The Picture of Dorian Gray: Our Obsession with Beauty

By Priya T., 9th Grade

Most people spend their entire lives working to achieve something. They will spend every maddening minute striving for an end game - whether that be retiring, starting a family, or even just being a good person. And while many of these might seem like common goals, perhaps the most popular of all is the desire to be beautiful. But what exactly does it mean to be beautiful? At what point does beauty turn into an ugly addiction? And what can you do to save yourself from this epidemic?

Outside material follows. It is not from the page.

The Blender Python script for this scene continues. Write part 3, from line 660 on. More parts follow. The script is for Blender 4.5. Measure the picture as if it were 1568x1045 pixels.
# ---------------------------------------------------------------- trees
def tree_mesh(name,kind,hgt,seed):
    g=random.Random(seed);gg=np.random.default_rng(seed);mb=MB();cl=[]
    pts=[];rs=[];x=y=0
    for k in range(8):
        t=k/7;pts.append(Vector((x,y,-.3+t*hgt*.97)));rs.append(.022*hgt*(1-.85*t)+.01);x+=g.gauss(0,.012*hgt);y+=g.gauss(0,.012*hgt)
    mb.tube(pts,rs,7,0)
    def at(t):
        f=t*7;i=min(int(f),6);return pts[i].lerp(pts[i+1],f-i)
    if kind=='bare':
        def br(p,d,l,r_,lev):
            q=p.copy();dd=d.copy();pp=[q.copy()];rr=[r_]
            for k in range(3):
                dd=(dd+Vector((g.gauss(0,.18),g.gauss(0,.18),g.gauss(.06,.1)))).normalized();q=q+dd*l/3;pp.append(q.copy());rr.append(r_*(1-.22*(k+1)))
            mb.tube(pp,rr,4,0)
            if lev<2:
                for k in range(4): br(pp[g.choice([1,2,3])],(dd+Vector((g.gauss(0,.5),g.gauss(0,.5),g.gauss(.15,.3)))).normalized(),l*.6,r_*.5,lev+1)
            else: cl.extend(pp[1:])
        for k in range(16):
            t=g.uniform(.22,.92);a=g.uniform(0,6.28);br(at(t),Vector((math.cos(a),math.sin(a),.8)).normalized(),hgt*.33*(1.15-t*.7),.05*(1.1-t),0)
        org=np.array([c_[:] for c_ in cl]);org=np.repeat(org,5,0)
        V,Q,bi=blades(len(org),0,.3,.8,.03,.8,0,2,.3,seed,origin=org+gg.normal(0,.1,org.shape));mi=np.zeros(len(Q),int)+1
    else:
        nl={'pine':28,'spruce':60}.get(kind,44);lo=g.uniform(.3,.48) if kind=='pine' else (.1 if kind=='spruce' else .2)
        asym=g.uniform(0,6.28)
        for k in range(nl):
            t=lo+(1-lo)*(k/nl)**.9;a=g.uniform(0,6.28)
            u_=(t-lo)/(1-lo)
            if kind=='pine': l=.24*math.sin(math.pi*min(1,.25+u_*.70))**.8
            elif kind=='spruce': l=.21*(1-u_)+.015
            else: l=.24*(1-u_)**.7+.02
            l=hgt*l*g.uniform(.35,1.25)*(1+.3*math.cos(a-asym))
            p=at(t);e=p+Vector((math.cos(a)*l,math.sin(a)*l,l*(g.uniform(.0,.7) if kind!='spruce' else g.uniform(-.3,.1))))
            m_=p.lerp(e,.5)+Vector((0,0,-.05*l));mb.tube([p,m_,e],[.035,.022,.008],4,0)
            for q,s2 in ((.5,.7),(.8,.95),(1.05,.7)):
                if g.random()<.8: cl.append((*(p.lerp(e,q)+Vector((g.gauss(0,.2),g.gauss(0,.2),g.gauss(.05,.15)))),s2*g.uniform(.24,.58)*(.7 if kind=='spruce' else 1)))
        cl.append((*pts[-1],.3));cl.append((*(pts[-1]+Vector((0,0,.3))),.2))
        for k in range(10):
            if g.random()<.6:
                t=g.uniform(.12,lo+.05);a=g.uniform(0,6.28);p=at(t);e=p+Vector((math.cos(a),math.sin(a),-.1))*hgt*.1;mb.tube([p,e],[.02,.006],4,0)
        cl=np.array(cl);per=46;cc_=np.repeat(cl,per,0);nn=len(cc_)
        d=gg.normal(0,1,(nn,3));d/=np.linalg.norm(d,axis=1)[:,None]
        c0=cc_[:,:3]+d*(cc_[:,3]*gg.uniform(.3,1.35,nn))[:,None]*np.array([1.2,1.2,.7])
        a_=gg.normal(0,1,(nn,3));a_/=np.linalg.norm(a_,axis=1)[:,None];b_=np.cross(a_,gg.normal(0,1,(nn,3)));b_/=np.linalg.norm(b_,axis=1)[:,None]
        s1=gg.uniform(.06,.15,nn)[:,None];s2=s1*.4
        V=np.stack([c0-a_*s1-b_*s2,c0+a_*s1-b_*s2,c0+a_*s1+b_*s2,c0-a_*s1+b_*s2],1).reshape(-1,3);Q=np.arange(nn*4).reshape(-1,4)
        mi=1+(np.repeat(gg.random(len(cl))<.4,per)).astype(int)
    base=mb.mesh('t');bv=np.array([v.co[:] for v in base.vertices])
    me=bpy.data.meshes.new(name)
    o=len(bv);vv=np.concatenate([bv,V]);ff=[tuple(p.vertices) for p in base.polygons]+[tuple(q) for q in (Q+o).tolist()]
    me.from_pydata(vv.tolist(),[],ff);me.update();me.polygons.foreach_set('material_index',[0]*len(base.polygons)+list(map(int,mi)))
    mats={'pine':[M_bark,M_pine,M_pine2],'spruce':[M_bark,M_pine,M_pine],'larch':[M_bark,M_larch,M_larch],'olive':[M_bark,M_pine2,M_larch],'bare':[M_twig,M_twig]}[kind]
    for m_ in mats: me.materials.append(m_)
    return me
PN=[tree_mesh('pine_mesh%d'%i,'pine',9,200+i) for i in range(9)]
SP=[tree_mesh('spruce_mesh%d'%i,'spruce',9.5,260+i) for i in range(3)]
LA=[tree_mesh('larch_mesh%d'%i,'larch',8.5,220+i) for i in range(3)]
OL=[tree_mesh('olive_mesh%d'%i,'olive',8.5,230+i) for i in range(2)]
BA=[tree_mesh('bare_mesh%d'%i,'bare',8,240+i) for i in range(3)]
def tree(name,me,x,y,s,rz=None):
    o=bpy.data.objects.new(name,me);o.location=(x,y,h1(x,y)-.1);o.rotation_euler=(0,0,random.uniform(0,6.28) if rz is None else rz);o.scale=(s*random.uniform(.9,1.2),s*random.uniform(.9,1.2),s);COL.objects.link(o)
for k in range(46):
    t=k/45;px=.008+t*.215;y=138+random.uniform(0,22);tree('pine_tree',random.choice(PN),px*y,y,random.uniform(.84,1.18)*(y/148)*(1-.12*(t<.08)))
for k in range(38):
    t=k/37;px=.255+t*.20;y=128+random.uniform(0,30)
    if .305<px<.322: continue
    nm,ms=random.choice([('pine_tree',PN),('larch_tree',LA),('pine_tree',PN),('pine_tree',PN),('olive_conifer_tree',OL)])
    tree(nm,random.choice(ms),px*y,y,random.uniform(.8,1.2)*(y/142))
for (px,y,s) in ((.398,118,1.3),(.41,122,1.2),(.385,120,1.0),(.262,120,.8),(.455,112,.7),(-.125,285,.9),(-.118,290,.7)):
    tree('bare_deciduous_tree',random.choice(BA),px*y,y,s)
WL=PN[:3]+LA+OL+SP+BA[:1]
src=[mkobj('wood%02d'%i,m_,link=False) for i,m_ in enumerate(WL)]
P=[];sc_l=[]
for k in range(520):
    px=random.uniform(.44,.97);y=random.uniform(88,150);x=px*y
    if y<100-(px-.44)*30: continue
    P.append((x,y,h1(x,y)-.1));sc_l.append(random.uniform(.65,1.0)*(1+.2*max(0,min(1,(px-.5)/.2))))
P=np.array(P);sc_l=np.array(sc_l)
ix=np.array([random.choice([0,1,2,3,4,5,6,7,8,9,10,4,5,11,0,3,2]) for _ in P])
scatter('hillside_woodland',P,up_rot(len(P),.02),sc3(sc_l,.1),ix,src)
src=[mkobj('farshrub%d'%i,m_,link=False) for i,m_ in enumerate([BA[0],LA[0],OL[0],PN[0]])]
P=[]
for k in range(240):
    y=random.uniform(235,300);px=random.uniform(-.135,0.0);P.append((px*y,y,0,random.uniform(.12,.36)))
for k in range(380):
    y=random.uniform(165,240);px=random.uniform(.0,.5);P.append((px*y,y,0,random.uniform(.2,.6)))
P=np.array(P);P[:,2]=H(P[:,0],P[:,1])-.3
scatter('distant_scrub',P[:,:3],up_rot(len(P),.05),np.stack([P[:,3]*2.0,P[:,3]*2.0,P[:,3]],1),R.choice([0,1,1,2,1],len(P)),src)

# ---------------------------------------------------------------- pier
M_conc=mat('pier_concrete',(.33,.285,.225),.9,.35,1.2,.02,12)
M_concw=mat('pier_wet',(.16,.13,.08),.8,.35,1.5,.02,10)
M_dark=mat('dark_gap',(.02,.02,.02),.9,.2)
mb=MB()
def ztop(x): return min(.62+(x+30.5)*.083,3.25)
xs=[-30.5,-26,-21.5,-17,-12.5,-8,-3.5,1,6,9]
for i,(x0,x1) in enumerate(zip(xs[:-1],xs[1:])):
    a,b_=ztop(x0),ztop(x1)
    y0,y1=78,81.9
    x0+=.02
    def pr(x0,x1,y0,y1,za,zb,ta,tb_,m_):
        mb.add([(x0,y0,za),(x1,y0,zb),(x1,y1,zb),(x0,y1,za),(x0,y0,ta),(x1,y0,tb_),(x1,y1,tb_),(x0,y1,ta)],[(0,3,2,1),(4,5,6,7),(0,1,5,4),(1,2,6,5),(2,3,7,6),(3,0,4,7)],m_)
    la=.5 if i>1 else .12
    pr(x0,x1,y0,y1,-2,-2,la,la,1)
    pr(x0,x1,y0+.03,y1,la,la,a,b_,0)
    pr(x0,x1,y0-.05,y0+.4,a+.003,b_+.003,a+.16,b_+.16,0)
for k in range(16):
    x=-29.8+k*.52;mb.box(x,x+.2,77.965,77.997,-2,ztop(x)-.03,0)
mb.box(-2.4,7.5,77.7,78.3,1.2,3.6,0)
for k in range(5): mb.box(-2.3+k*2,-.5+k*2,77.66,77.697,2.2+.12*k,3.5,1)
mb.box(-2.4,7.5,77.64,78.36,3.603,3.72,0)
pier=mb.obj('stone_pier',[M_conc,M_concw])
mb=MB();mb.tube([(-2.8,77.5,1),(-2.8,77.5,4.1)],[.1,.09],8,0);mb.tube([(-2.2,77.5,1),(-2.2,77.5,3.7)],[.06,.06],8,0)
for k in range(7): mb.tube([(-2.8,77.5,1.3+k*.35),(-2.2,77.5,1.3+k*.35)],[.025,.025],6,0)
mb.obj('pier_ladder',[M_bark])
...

I want you to think about a list of things you find very beautiful. Picture them in your mind, whether it be a loved one, a special place, or even a hot cup of coffee. Chances are, none of you listed yourselves. Since the Ancient era of Greeks, humans have struggled with an exaggerated worth of aesthetic appeal. Even now, it seems anyone that has access to the internet will be bombarded by images and ideas on what we should look like and how to achieve it. From a young age, we are programmed to think of ourselves not as beautiful people, but rather as a person striving for beauty, meant to spend endless hours hunting for our flaws. 

However, where this mere obsession becomes a threat is depicted in the novel “The Picture of Dorian Gray” by Oscar Wilde. This Victorian literature tells the story of Dorian Gray, a wealthy young Englishman who prizes his looks and his youth above all else. Dorian, as described by his good friend Basil, is an impossibly beautiful young man. Basil is so fascinated by Dorian that he feels he must capture his beauty in his paintings. In fact, Dorian himself knows he is beautiful, and once he gets the taste of privilege he will do anything for more. Through the influence of whom Dorian surrounds himself with, he becomes captivated by the idea of the self and the immoral. He indulges in moral corruption, experiments with all the vices, and leads a life of excessive decadence. With each one of Dorian’s selfish acts, his portrait becomes more and more disfigured, or one might even say- less beautiful. In this example, the painting symbolizes Dorian’s inner self, which turns older and crueler as he becomes obsessed with his outer beauty. Dorian Gray’s fatal mistake is that -like many of us- he would rather be beautiful forever than to grow old and still be a good person. 

Wilde’s writings uncover the immorality of self-absorption, which is an inevitable consequence of aestheticism. And while it may be easy to blame one’s narcissism, it is also necessary to look further beyond the surface. Nearing the end of the book, Dorian shows Basil the now-hideous portrait, and Basil, horrified, begs him to repent. Dorian claims it is too late for penance and kills Basil in a fit of rage. This tragedy indicates the demise of real beauty, ironically at the hands of Dorian, a supposed lover of beauty. We as the human race are obsessed with achieving beauty even though it is impossible. Maybe the reason we are constantly indulged in our own beauty is because we are trying to achieve something that cannot be achieved, thus creating a long and winding road to insanity. Like most people, Dorian’s flaw was not that he loved beauty, it was that he was willing to sacrifice his morals to become more beautiful even though such beauty could not exist in a world where perfect is simply unattainable. 

So if perfect cannot be achieved, why do we still strive for it? Simple. We still believe in the idea that perfection will protect us from the struggles of life. Yet we struggle anyway. To be perfect is to live a life where our value is characterized not by how clear your skin is, or how straight your teeth are, but by how beautiful you love yourself and others.